I want to commend to your attention what I think is a very good article by Akhil Thadani and Gregory C. Allen at the Center for Strategic and International Studies which they describe as a “map” of the semiconductor supply chain. Here’s their conclusion:
As it stands, technological and economic limitations have evolved a semiconductor supply chain that is incredibly complex and specialized. Despite consistent efforts, no government has been able to achieve true self-sufficiency in semiconductor manufacturing to date. To successfully fortify the United States’ position along the supply chain and mitigate risk, U.S. policy should aim to grow a healthy and resilient semiconductor ecosystem in which allies and partners continue to play a key role. The Department of Commerce has already stated that this is a key prong of the CHIPS Act implementation strategy.
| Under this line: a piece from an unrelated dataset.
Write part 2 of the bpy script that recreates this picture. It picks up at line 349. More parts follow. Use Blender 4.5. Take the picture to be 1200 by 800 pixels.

Carried out by the CHIPS office in the Department of Commerce, coordinating investment and incentive programs, promoting knowledge exchanges and collaboration, and facilitating cross-border commerce are all high-priority objectives for CHIPS Act implementation.[44] Continued dialogue with key allies, particularly in the Indo-Pacific, is important to minimize duplicative investments, grow the comparative strengths of each country’s domestic industry, and de-risk key dependencies.
In my view it would be prudent for the U. S. to rely a lot more on Canada and Mexico and a lot less on Taiwan, Japan, and South Korea.
Buried in the CHIPS Act are all sorts of environmental and social justice requirements that will divert resources from the manufacturing plants themselves and increase operating costs:
https://www.cato.org/commentary/social-policy-side-chips
The feds give with one hand and take away with the other. These are the kinds of government actions that make Taiwan the chip-making king it is.
Do you remember the scandal when it was discovered that the then new F-15 needed Japanese chips to fly?
I do not have a problem with including treaty allies, but Turkey is an ally and a problem. Non-treaty neighbors are better than client states, but they are still problematic.
The US does have standard issue armaments from NATO countries. I am not sure about the production arrangements, but if that country is overrun by the ten-foot tall Russians, I hope that the US has the option to produce them.
Currently, Mexico is in a narco-war between the various cartels and the government. The Central and South American allies are better, but like Turkey, they are problematic.
U.S. Collective Defense Arrangements – If they ain’t on the list, they ain’t an ally, period.
AFAICT neither Canada nor Mexico currently plays much of a role in the chip pipeline or production. You would have to build an industry largely from scratch it looks like. Those companies would be competing against other international companies who have been in business for a while. Tough row to hoe. We would need to be willing to pay more and go through growing pains.
Steve
We’ve been stupid for the last 40 years if that’s what you mean.
Canada has substantial supplies of cobalt and some of the largest rare earth deposits in the world. The chip assembly and testing plant in Bromont, Quebec is the largest in North America.
Mexico has substantial deposits of lithium and rare earths.
Semiconductor production uses minimal amounts of lithium or rare earths (compared to say battery production or EV’s).
What semiconductor production requires is prestigious amounts of capital (a state of the art fab costs > $17 billion USD); a business environment that allows projects to run on time (when there are new generations of manufacturing every 24 months, a 6 month delay to a project can be the different billions of operating projects vs losses); and certain type of human capital (engineers to operate and do R&D).
Keep in mind that we’re talking about nearshoring the entire semiconductor supply chain.
Taiwan started its semiconductor industry from scratch a little less than 50 years ago; South Korea just about 60 years ago.